Early stage companies are understandably excited to demonstrate their concept, whether to friends, potential investors, or their office-mates. In fact, it may be essential to their survival to do so, since they can’t attract investors and users without showing them what they’re doing.
But companies that are considering patent protection for their concepts should be aware of the risks of an early disclosure, or else their dreams of a valuable patent portfolio could be torpedoed even before they start.
Risks
The Patent Act is littered with traps for the unwary; an inventor who publicly discloses his or her invention prior to the filing of a patent application runs the risk of losing the ability to obtain a patent in the U.S. and around the world.
The U.S. has long given inventors a one-year grace period to file a patent application following the first public disclosure of the invention. However, a well-intentioned recent set of changes to U.S. patent law have thrown a wrench into what can be disclosed and when. Part of the confusion comes from a change that now generally rewards the first to file an application, as opposed to the old first-to-invent system.
Under the revised law, absent an applicable grace period, a person cannot obtain a patent if, before the filing date of their application, they described it in a printed publication, put it into public use, place it on sale, or otherwise made it available to the public. 35 U.S.C. § 102(a)(1).
There are a number of reasons behind the policy, but they reduce to fairness to the general public. An inventor should not be able to put the invention into the public sphere, only to later pull it back, possibly trapping those who thought the invention was for all to use, and unduly extending the term of the patent.

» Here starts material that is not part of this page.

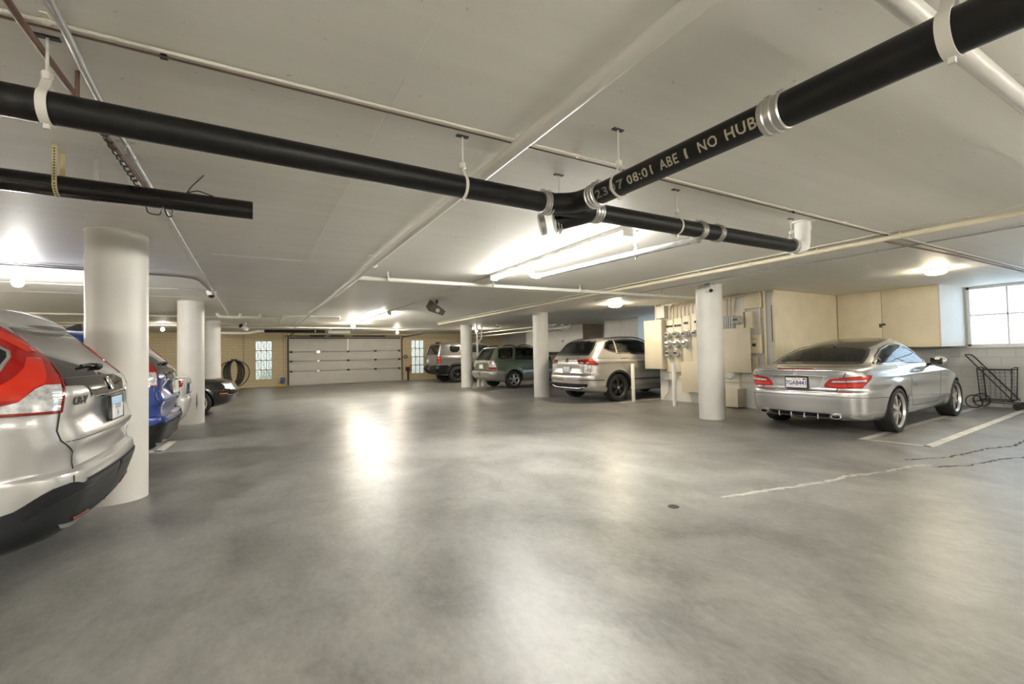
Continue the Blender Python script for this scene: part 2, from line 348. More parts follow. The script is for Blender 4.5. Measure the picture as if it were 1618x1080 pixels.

The Patent Act has discouraged this behavior for generations.
Enter the grace period, known to many as 35 U.S.C. § 102(b). Stay with me—§ 102(b) is from the government and it’s here to help.
The grace period—which literally dates to the Van Buren Administration in one form or another—gives inventors one year to file a patent application following the first public use, sale, or offer for sale within the United States. Failure to act within the grace period destroys the novelty and a patent is unavailable. One year to the day. No exceptions.
So, the short answer is that following that first public disclosure, you have one year to file a patent application. But, it’s not quite that simple.
The new law is occasionally ambiguous as to what conduct triggers the grace period and what conduct is not even a public disclosure, leaving many confused as to what they are allowed to do, and when they can do it. Is it a “disclosure” if you don’t reveal the details of the underlying invention (i.e., demos where you can’t see beneath the hood)? Does a sale between parties under an NDA count at all (the Patent Office thinks it does not, but courts will have the final say, and may disagree). Compounding the confusion, the new grace period provisions are generally untested and inventors should be doubly cautious.
This brings us to the second risk of early disclosure. Most of the world applies an absolute novelty standard meaning that any pre-filing disclosure in these countries makes a patent unavailable. Germany, the United Kingdom, Japan, China, and many others are all absolute novelty countries or have very short grace periods. Even if your early disclosure falls within a grace period, you could still be barred from obtaining a patent in some of the most economically significant markets in the world.
Of course, a small inventor can’t be expected to forecast market interest around the world and file corresponding applications in each country, all before any disclosure of the invention in the U.S.. A patent application in the U.S., even a provisional application, gives you a filing date that will be honored (thank you, Paris Convention) around the world. Your U.S. filing date becomes what is known as the “effective” filing date and gives you another year to file internationally.
Defensive disclosure
This isn’t to say that early disclosure cannot be a useful tool. In certain circumstances an early disclosure on your website or in an article can act as insurance against a later inventor who conceives of the same invention and beats you to the Patent Office. As the law stands, this type of “defensive disclosure” is a risky gambit.
First, such a strategy still snuffs out the possibility of foreign rights (remember those absolute novelty countries). Since you have no filing date prior to your disclosure, you lose your rights in any absolute novelty country. Second, many of the new law’s provisions remain untested and what you think is a “disclosure” or “the invention” may not be what a court thinks it is. And establishing that you were first could get complicated… and expensive. In fact, one of the motivations for changing the law in the first place was to reduce costly priority battles.
More practically though, if you’re able to publish the invention or make a coherent disclosure, you’re probably well on your way to what’s needed for a provisional patent application, the more prudent option.
With all this in mind, what is the cautious, patent-hopeful inventor to do? File early. Filing a patent application, even a provisional application, secures your place at the Patent Office as to what was disclosed in the application. Not only does the U.S. application hold your place in line domestically, but also around the world, preserving your foreign rights, and giving you time to explore foreign opportunities. The filing protects you against the subsequent inventor as well, leaving you the Alexander Graham Bell to their Elisha Gray. Since your filing is only as good as what it discloses, the provisional should be supplemented as the concept develops beyond the original idea.
If you absolutely must make a disclosure prior to filing, protect yourself. Speak to an attorney and obtain NDAs from the participants to the disclosure. Memorialize confidentiality obligations and circumstances of the disclosure.
But when in doubt, file early and file often.